- _DIRECTIONS_: Give back, exactly as it appears, the run of lines opening with the one containing "Model this scene" and closing with the one containing "C = scene.collection". Nothing outside that run should appear.

- _DATA_:
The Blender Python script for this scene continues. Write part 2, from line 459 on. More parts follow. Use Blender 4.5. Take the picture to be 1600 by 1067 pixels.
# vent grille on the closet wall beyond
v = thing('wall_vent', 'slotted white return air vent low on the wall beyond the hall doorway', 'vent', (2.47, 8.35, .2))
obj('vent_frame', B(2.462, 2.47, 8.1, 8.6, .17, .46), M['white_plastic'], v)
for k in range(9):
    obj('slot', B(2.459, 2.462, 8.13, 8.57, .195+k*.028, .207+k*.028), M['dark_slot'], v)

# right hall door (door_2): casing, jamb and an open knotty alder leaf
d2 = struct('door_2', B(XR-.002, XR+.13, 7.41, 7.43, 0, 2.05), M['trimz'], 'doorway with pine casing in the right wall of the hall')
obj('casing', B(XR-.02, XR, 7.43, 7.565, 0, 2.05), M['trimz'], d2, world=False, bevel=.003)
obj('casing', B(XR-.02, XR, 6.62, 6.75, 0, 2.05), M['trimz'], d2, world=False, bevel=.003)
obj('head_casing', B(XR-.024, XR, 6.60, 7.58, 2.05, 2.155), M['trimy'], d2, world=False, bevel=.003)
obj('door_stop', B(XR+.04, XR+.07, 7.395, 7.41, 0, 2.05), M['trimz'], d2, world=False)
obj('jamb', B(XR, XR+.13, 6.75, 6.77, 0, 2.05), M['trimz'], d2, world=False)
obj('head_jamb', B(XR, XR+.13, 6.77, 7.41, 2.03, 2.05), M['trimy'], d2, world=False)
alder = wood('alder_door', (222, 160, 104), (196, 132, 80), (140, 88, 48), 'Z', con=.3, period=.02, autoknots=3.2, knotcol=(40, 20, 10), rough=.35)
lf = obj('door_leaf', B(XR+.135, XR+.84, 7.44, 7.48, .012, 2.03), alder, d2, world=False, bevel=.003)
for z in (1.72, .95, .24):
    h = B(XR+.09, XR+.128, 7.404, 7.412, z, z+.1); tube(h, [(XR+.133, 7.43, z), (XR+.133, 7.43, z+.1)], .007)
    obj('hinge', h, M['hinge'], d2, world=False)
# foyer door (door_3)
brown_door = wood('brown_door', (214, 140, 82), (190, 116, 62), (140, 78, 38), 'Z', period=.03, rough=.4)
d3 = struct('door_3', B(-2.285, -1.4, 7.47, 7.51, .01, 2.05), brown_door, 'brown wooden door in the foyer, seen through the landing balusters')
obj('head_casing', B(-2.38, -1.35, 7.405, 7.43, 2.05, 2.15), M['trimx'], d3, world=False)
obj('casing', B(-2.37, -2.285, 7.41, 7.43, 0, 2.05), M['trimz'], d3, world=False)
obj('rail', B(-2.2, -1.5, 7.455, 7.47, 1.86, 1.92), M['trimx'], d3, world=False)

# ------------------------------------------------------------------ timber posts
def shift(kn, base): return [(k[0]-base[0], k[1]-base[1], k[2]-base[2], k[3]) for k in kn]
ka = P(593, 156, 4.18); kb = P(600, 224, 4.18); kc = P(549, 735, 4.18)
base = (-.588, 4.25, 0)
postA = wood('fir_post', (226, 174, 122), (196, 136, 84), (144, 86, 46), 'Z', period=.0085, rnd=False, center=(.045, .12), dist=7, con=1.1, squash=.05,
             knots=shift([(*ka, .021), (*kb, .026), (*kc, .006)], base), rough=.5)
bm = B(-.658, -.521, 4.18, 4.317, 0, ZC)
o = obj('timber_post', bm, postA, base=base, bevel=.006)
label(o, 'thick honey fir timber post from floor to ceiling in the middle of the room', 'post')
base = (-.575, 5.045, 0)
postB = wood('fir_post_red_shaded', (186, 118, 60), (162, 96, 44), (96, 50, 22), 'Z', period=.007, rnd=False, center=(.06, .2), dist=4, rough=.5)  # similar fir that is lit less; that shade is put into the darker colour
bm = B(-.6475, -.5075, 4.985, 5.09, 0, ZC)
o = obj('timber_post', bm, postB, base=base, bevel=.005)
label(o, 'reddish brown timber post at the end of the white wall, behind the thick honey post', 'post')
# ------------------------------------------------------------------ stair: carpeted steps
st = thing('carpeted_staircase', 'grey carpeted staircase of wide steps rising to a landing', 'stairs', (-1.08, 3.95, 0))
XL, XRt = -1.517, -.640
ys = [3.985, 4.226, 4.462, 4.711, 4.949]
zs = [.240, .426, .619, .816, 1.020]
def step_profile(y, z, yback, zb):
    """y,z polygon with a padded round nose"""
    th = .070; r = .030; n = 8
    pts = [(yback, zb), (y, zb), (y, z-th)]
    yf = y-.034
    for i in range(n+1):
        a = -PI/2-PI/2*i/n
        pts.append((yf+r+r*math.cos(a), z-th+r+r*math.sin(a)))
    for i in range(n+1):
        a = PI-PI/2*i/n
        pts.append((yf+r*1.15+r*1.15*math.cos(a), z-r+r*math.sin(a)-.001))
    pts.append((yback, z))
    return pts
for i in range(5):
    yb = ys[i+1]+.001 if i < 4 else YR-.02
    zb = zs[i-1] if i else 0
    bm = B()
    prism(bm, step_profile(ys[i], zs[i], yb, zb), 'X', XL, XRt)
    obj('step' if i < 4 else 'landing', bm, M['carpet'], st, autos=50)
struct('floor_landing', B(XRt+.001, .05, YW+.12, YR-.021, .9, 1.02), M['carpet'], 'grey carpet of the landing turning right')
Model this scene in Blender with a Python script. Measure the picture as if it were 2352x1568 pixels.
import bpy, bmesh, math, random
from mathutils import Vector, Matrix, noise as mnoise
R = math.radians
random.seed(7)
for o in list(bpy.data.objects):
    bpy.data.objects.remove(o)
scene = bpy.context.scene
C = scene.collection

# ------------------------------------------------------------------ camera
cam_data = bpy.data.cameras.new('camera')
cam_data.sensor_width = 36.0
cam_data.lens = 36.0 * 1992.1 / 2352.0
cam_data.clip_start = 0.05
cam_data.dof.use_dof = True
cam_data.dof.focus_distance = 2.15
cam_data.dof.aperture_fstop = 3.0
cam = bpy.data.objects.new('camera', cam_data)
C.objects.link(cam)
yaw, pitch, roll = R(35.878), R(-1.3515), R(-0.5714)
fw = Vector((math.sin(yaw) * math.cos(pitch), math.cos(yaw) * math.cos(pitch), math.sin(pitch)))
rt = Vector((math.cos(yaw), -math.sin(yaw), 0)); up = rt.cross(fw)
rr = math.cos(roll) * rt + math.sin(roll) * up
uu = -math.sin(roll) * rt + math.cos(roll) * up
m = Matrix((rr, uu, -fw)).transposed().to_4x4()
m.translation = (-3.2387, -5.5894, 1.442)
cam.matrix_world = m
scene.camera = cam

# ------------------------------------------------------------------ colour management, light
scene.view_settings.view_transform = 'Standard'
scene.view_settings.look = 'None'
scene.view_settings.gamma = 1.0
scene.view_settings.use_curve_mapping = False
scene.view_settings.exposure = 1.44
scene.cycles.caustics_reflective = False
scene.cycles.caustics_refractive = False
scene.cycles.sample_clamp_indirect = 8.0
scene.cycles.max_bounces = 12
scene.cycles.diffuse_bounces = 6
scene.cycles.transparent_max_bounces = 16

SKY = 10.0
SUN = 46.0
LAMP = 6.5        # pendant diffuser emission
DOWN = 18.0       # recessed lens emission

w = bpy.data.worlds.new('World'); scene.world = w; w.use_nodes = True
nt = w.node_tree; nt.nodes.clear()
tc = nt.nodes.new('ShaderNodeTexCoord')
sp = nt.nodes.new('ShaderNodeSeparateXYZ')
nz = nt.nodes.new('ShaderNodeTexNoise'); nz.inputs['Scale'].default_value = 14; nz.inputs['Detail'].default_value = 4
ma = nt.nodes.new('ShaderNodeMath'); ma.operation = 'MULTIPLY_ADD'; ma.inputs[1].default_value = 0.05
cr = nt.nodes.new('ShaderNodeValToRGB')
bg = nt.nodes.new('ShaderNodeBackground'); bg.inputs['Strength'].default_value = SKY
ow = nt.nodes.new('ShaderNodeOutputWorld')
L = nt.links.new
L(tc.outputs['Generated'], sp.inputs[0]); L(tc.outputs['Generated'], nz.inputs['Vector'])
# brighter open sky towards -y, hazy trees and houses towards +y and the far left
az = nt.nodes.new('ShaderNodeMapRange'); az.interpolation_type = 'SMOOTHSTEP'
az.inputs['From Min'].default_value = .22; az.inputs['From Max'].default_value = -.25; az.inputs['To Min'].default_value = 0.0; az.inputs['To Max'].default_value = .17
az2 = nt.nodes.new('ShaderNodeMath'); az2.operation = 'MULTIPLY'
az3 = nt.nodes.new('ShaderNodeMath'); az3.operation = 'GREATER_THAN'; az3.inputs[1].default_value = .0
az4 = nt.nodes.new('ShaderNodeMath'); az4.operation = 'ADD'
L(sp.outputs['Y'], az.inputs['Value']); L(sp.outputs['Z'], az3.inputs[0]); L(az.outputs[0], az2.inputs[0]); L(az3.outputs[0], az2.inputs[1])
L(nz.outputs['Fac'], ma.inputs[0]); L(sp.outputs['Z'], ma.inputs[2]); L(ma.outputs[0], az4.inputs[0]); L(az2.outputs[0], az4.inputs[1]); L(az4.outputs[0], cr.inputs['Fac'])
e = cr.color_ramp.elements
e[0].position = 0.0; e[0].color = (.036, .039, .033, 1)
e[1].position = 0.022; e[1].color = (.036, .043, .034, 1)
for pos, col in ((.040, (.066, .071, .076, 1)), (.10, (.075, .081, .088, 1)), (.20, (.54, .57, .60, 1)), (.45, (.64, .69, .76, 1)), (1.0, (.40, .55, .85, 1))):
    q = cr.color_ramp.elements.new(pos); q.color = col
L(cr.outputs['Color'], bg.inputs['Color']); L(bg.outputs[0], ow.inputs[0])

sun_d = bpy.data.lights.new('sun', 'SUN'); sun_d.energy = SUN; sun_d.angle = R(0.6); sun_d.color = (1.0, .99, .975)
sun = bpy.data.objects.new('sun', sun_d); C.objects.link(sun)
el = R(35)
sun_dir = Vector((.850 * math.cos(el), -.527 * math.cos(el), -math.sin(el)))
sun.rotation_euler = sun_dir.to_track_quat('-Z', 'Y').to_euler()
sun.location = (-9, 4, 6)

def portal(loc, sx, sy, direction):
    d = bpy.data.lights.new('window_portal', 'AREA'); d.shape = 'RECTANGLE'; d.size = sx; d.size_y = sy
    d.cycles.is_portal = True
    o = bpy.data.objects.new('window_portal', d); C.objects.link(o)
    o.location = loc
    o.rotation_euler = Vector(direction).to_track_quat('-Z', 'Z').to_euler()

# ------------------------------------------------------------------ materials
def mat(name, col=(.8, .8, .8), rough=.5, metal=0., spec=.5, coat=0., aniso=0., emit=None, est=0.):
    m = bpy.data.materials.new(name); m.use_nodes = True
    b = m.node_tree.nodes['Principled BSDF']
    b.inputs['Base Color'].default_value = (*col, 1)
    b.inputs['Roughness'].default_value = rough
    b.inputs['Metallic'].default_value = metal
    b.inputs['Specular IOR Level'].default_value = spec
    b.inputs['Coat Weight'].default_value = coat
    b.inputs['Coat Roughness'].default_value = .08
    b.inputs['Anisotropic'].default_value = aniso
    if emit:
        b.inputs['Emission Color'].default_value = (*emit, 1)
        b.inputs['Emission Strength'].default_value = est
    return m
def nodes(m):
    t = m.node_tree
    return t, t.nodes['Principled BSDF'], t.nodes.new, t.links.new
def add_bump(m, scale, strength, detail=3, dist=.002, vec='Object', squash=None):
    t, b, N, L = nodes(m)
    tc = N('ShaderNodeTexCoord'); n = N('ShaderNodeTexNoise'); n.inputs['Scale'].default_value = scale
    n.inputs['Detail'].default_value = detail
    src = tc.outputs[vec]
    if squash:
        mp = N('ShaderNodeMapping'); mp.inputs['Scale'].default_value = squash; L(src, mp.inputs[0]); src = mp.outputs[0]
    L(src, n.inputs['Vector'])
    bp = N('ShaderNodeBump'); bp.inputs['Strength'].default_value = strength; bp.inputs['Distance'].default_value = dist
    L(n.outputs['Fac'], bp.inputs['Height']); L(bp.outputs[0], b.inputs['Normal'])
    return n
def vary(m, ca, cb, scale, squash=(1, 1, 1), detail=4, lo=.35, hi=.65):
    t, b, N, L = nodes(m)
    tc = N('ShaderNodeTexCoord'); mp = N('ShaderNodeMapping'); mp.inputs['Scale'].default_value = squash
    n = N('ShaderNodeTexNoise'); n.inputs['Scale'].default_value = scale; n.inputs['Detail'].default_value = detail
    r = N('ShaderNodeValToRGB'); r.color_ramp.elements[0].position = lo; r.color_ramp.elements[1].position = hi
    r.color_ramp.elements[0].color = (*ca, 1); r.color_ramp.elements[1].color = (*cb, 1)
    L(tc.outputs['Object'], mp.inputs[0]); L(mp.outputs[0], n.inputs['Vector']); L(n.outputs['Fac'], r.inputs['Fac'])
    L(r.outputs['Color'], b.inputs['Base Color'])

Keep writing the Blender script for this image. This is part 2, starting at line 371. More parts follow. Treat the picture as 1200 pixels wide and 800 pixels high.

- _SOLUTION BELOW_:
Model this scene in Blender with a Python script. Measure the picture as if it were 2352x1568 pixels.
import bpy, bmesh, math, random
from mathutils import Vector, Matrix, noise as mnoise
R = math.radians
random.seed(7)
for o in list(bpy.data.objects):
    bpy.data.objects.remove(o)
scene = bpy.context.scene
C = scene.collection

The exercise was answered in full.